Приближаясь к дому, она шла полями.
"Великая скорбь, которую она несла в своем сердце, — невместимая, как эти необъятные поля, могучая, как эта земля, все покоряющая, — как грозно поднявшаяся стихия, встала, заступила ей дорогу, пошатнула и ударила о сыру землю. На грудь этой немой, но могучей матери хлынули потоки слез, задержанные мелочью людскою; ласково приняла росистая трава изнемогшее тело, ласково дышал воздух, ласково обступала кругом гордая, цветущая рожь.
"— Родная, святая, вечная вдова! — рыдала бедная женщина, страстно прижимаясь к родной земле, — побереги, не оставь меня с малыми детушками! Дай мне силу твою, молчаливую, великую, неизменную! Помоги мне их выкормить, вырастить, тебя любить научить!
"Жизнь, жизнь зовет! Вставай же и иди навстречу ей! Место, место дайте моей барыне в рядах своих, вы, тянущие лямку день и ночь, без передышки, без ропота и уклонений; вы, держащие сирот, дом и дела на уровне мужского и женского труда, сложенных вместе, вы, бодрые, терпеливые, безупречные русские вдовы и матери! Подайте руку, встречайте — не посрамит она вас"! ("Русская мысль", 1884 г., книга III, стр. 69).

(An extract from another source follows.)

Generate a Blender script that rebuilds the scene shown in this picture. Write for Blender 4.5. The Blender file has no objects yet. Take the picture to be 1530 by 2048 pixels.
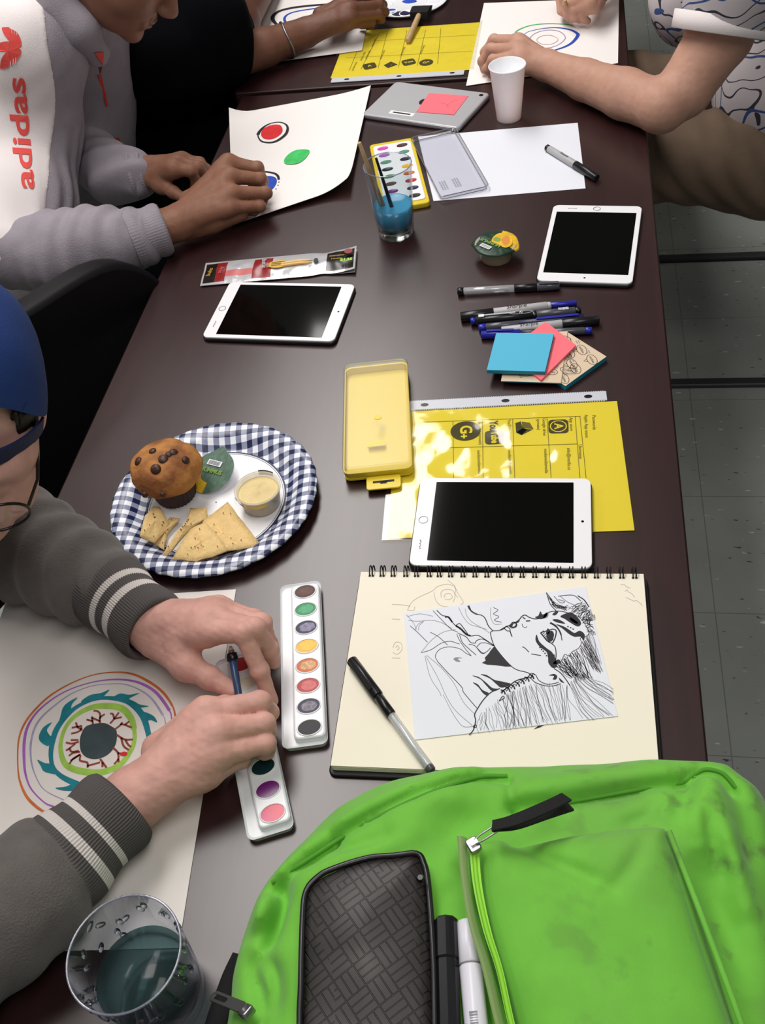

Рассказ этот положительно превосходен, и я желал бы, чтобы его перечитали те, которые не заметили его или не обратили на него серьезного внимания. Он даст вам смелость не только думать и мечтать о том, "как жить свято", но и в самом деле пробовать свято жить. Вы видите, что уж пробуют, — и это одно из самых драгоценных движений души искренних русских людей.